> **TASK DETAILS**
Set down the material below word for word, excluding the pictures.
★ ★ ★ ★
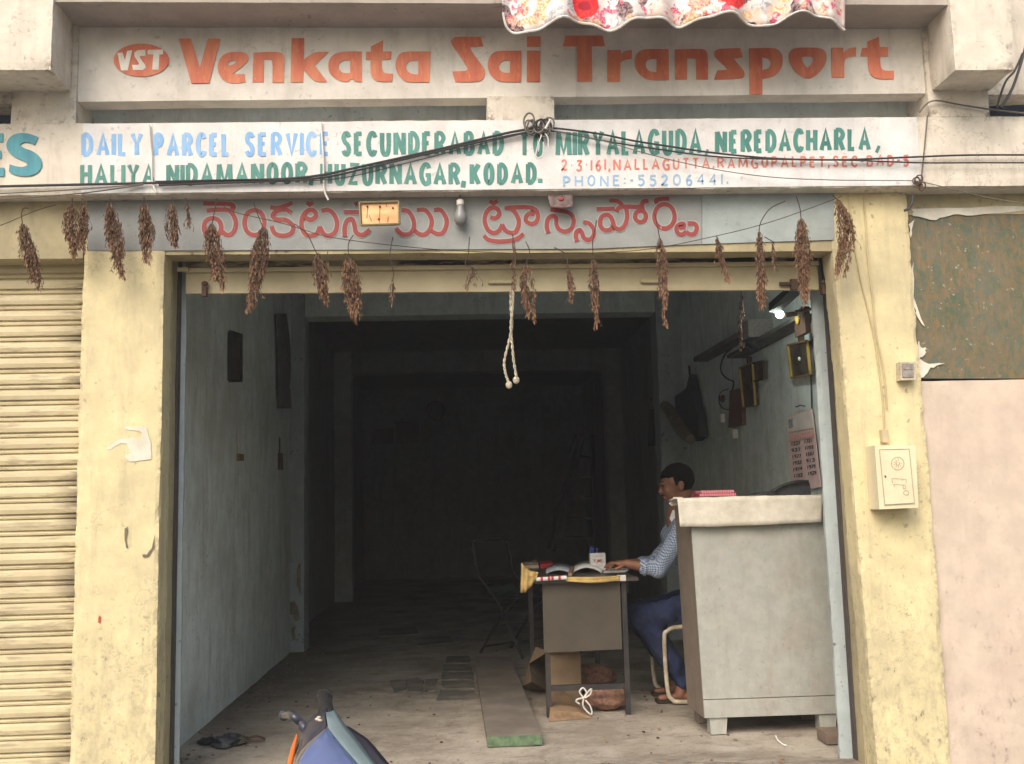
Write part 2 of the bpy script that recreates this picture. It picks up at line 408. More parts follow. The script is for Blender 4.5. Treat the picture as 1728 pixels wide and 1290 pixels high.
def mat_ledger():
    g = NG('pink_red_ledger'); w = g.n('TexWave', {'Vector': g.co((1, 1, 3)), 'Scale': 26., 'Distortion': 6., 'Detail': 2.}, out=1)
    return g.set(g.mix(g.ramp(w, .35, .6), (.40, .035, .08), (.62, .28, .32)), .5)
M['magenta'] = mat_ledger()
M['brown'] = simple('brown_wrapping_paper', (.26, .17, .10), .8, var=.25, scale=12)
M['box'] = simple('cream_enamelled_box', (.72, .65, .46), .45, var=.05, scale=8, dirt=(.60, .52, .36))
M['line'] = simple('grey_pencil_line', (.36, .31, .22), .8)
M['plasticgrey'] = simple('grimy_white_plastic', (.55, .48, .36), .6, scale=60, dirt=(.15, .13, .12))
M['plasticdark'] = simple('soot_marked_plastic', (.26, .24, .22), .6, var=.25, scale=70)
def mat_camo():
    g = NG('mottled_green_brown_film')
    a = g.noise(13, 6, .75, dist=1.5); b = g.noise(26, 5, .7, loc=(3, 1, 2), dist=1.); c_ = g.noise(13, 5, .7, loc=(8, 6, 4), dist=2.)
    s1 = g.n('TexNoise', {'Vector': g.co((3.2, 1, .8), rot=(0, .55, 0)), 'Scale': 17., 'Detail': 4., 'Roughness': .6})
    s2 = g.n('TexNoise', {'Vector': g.co((3.2, 1, .8), rot=(0, -.6, 0)), 'Scale': 16., 'Detail': 5., 'Roughness': .7})
    c = g.mix(g.ramp(a, .42, .58), (.15, .12, .075), (.075, .105, .065))
    c = g.mix(g.math('MULTIPLY', g.ramp(c_, .50, .60), .8), c, (.18, .12, .05))
    c = g.mix(g.math('MULTIPLY', g.ramp(s1, .52, .66), .55), c, (.20, .16, .085))
    c = g.mix(g.math('MULTIPLY', g.ramp(s2, .53, .62), .6), c, (.24, .15, .06))
    c = g.mix(g.ramp(b, .55, .63), c, (.08, .13, .10))
    c = g.mix(g.math('MULTIPLY', g.ramp(g.noise(48, 3, .6, loc=(1, 7, 7)), .66, .72), .7), c, (.42, .42, .33))
    c = g.mix(g.math('MULTIPLY', g.ramp(g.noise(3, 4, .7), .4, .7), .35), c, (.22, .19, .15))
    return g.set(c, .45)
M['camo'] = mat_camo()
M['torn'] = simple('torn_white_paper', (.68, .66, .58), .9, var=.1, dirt=(.5, .46, .36))
def mat_floral():
    g = NG('floral_print_cotton')
    c = (.74, .72, .72)
    v = g.n('TexVoronoi', {'Vector': g.co(), 'Scale': 11., 'Randomness': 1.})
    n0 = g.noise(22, 3, .6, dist=2.2)
    col = c
    def layer(col, scale, thr, colr, seed, soft=.03, inner=None):
        nn = g.n('TexNoise', {'Vector': g.co(loc=(seed, 0, seed * 2)), 'Scale': scale * 1.6, 'Detail': 2., 'Distortion': 1.5})
        vo = g.n('TexVoronoi', {'Vector': g.n('VectorMath', {0: g.co(loc=(seed, 0, seed)), 1: g.n('VectorMath', {0: g.n('TexNoise', {'Vector': g.co(), 'Scale': scale * 2.2}, out=1), 3: .12}, operation='SCALE')}, operation='ADD'), 'Scale': scale})
        f = g.math('MULTIPLY', g.ramp(vo, thr + soft, thr), g.ramp(nn, .42, .5))
        cc = colr
        if inner: cc = g.mix(g.ramp(g.n('TexNoise', {'Vector': g.co(), 'Scale': scale * 7, 'Distortion': 2.5}), .42, .58), colr, inner)
        return g.mix(f, col, cc)
    col = g.mix(g.ramp(g.noise(7, 4, .6, loc=(3, 3, 3)), .5, .6), col, (.66, .52, .46))
    col = layer(col, 7, .42, (.34, .33, .36), 3, inner=(.62, .62, .64))
    col = layer(col, 6, .36, (.07, .035, .05), 9, inner=(.34, .24, .25))
    col = layer(col, 5.2, .40, (.60, .34, .16), 5, inner=(.76, .62, .44))
    col = layer(col, 6.5, .36, (.62, .16, .10), 11, inner=(.78, .52, .44))
    col = layer(col, 11, .34, (.55, .03, .14), 17, inner=(.72, .3, .36))
    for (px, py, r_) in ((985, 14, .062), (1231, 8, .060)):
        p = at(px, py, -.32)
        X = g.n('SeparateXYZ', {0: g.co()}, out=0); Z = g.n('SeparateXYZ', {0: g.co()}, out=2)
        d = g.math('SQRT', g.math('ADD', g.math('POWER', g.math('ABSOLUTE', g.math('SUBTRACT', X, p.x)), 2.), g.math('POWER', g.math('ABSOLUTE', g.math('SUBTRACT', Z, p.z)), 2.)))
        d = g.math('ADD', d, g.math('MULTIPLY', g.math('SUBTRACT', g.noise(16, 2, .5), .5), .05))
        rc = g.mix(g.ramp(g.noise(45, 2, .5, dist=2.), .42, .58), (.60, .010, .02), (.82, .05, .05))
        rc = g.mix(g.ramp(d, r_ * .45, r_ * .28), rc, (.35, .01, .03))
        col = g.mix(g.ramp(d, r_, r_ * .9), col, rc)
    return g.set(col, .85, n0, .002, .2)
M['floral'] = mat_floral()
M['hem'] = simple('white_cotton_hem', (.70, .70, .70), .85, scale=50, dirt=(.6, .45, .35))
def paint(name, col, rgh=.3, **kw):
    return simple(name, col, rgh, 0., var=.1, scale=8, bump=.05, Coat_Weight=.3, **kw)
M['mblue'] = paint('blue_metallic_paint', (.085, .12, .26), .28)
M['mdark'] = paint('dark_slate_paint', (.028, .028, .045), .4)
M['msilver'] = paint('silver_blue_paint', (.14, .195, .215), .4)
M['mbeige'] = paint('beige_stripe', (.15, .13, .10), .5)
M['morange'] = paint('orange_plastic', (.6, .13, .015), .4)
M['bottle'] = simple('white_bulb_glow', (.8, .9, .85), .4)
M['street_ob'] = None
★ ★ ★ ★
> **PROBLEM SOLUTION**
Write part 2 of the bpy script that recreates this picture. It picks up at line 408. More parts follow. The script is for Blender 4.5. Treat the picture as 1728 pixels wide and 1290 pixels high.
def mat_ledger():
    g = NG('pink_red_ledger'); w = g.n('TexWave', {'Vector': g.co((1, 1, 3)), 'Scale': 26., 'Distortion': 6., 'Detail': 2.}, out=1)
    return g.set(g.mix(g.ramp(w, .35, .6), (.40, .035, .08), (.62, .28, .32)), .5)
M['magenta'] = mat_ledger()
M['brown'] = simple('brown_wrapping_paper', (.26, .17, .10), .8, var=.25, scale=12)
M['box'] = simple('cream_enamelled_box', (.72, .65, .46), .45, var=.05, scale=8, dirt=(.60, .52, .36))
M['line'] = simple('grey_pencil_line', (.36, .31, .22), .8)
M['plasticgrey'] = simple('grimy_white_plastic', (.55, .48, .36), .6, scale=60, dirt=(.15, .13, .12))
M['plasticdark'] = simple('soot_marked_plastic', (.26, .24, .22), .6, var=.25, scale=70)
def mat_camo():
    g = NG('mottled_green_brown_film')
    a = g.noise(13, 6, .75, dist=1.5); b = g.noise(26, 5, .7, loc=(3, 1, 2), dist=1.); c_ = g.noise(13, 5, .7, loc=(8, 6, 4), dist=2.)
    s1 = g.n('TexNoise', {'Vector': g.co((3.2, 1, .8), rot=(0, .55, 0)), 'Scale': 17., 'Detail': 4., 'Roughness': .6})
    s2 = g.n('TexNoise', {'Vector': g.co((3.2, 1, .8), rot=(0, -.6, 0)), 'Scale': 16., 'Detail': 5., 'Roughness': .7})
    c = g.mix(g.ramp(a, .42, .58), (.15, .12, .075), (.075, .105, .065))
    c = g.mix(g.math('MULTIPLY', g.ramp(c_, .50, .60), .8), c, (.18, .12, .05))
    c = g.mix(g.math('MULTIPLY', g.ramp(s1, .52, .66), .55), c, (.20, .16, .085))
    c = g.mix(g.math('MULTIPLY', g.ramp(s2, .53, .62), .6), c, (.24, .15, .06))
    c = g.mix(g.ramp(b, .55, .63), c, (.08, .13, .10))
    c = g.mix(g.math('MULTIPLY', g.ramp(g.noise(48, 3, .6, loc=(1, 7, 7)), .66, .72), .7), c, (.42, .42, .33))
    c = g.mix(g.math('MULTIPLY', g.ramp(g.noise(3, 4, .7), .4, .7), .35), c, (.22, .19, .15))
    return g.set(c, .45)
M['camo'] = mat_camo()
M['torn'] = simple('torn_white_paper', (.68, .66, .58), .9, var=.1, dirt=(.5, .46, .36))
def mat_floral():
    g = NG('floral_print_cotton')
    c = (.74, .72, .72)
    v = g.n('TexVoronoi', {'Vector': g.co(), 'Scale': 11., 'Randomness': 1.})
    n0 = g.noise(22, 3, .6, dist=2.2)
    col = c
    def layer(col, scale, thr, colr, seed, soft=.03, inner=None):
        nn = g.n('TexNoise', {'Vector': g.co(loc=(seed, 0, seed * 2)), 'Scale': scale * 1.6, 'Detail': 2., 'Distortion': 1.5})
        vo = g.n('TexVoronoi', {'Vector': g.n('VectorMath', {0: g.co(loc=(seed, 0, seed)), 1: g.n('VectorMath', {0: g.n('TexNoise', {'Vector': g.co(), 'Scale': scale * 2.2}, out=1), 3: .12}, operation='SCALE')}, operation='ADD'), 'Scale': scale})
        f = g.math('MULTIPLY', g.ramp(vo, thr + soft, thr), g.ramp(nn, .42, .5))
        cc = colr
        if inner: cc = g.mix(g.ramp(g.n('TexNoise', {'Vector': g.co(), 'Scale': scale * 7, 'Distortion': 2.5}), .42, .58), colr, inner)
        return g.mix(f, col, cc)
    col = g.mix(g.ramp(g.noise(7, 4, .6, loc=(3, 3, 3)), .5, .6), col, (.66, .52, .46))
    col = layer(col, 7, .42, (.34, .33, .36), 3, inner=(.62, .62, .64))
    col = layer(col, 6, .36, (.07, .035, .05), 9, inner=(.34, .24, .25))
    col = layer(col, 5.2, .40, (.60, .34, .16), 5, inner=(.76, .62, .44))
    col = layer(col, 6.5, .36, (.62, .16, .10), 11, inner=(.78, .52, .44))
    col = layer(col, 11, .34, (.55, .03, .14), 17, inner=(.72, .3, .36))
    for (px, py, r_) in ((985, 14, .062), (1231, 8, .060)):
        p = at(px, py, -.32)
        X = g.n('SeparateXYZ', {0: g.co()}, out=0); Z = g.n('SeparateXYZ', {0: g.co()}, out=2)
        d = g.math('SQRT', g.math('ADD', g.math('POWER', g.math('ABSOLUTE', g.math('SUBTRACT', X, p.x)), 2.), g.math('POWER', g.math('ABSOLUTE', g.math('SUBTRACT', Z, p.z)), 2.)))
        d = g.math('ADD', d, g.math('MULTIPLY', g.math('SUBTRACT', g.noise(16, 2, .5), .5), .05))
        rc = g.mix(g.ramp(g.noise(45, 2, .5, dist=2.), .42, .58), (.60, .010, .02), (.82, .05, .05))
        rc = g.mix(g.ramp(d, r_ * .45, r_ * .28), rc, (.35, .01, .03))
        col = g.mix(g.ramp(d, r_, r_ * .9), col, rc)
    return g.set(col, .85, n0, .002, .2)
M['floral'] = mat_floral()
M['hem'] = simple('white_cotton_hem', (.70, .70, .70), .85, scale=50, dirt=(.6, .45, .35))
def paint(name, col, rgh=.3, **kw):
    return simple(name, col, rgh, 0., var=.1, scale=8, bump=.05, Coat_Weight=.3, **kw)
M['mblue'] = paint('blue_metallic_paint', (.085, .12, .26), .28)
M['mdark'] = paint('dark_slate_paint', (.028, .028, .045), .4)
M['msilver'] = paint('silver_blue_paint', (.14, .195, .215), .4)
M['mbeige'] = paint('beige_stripe', (.15, .13, .10), .5)
M['morange'] = paint('orange_plastic', (.6, .13, .015), .4)
M['bottle'] = simple('white_bulb_glow', (.8, .9, .85), .4)
M['street_ob'] = None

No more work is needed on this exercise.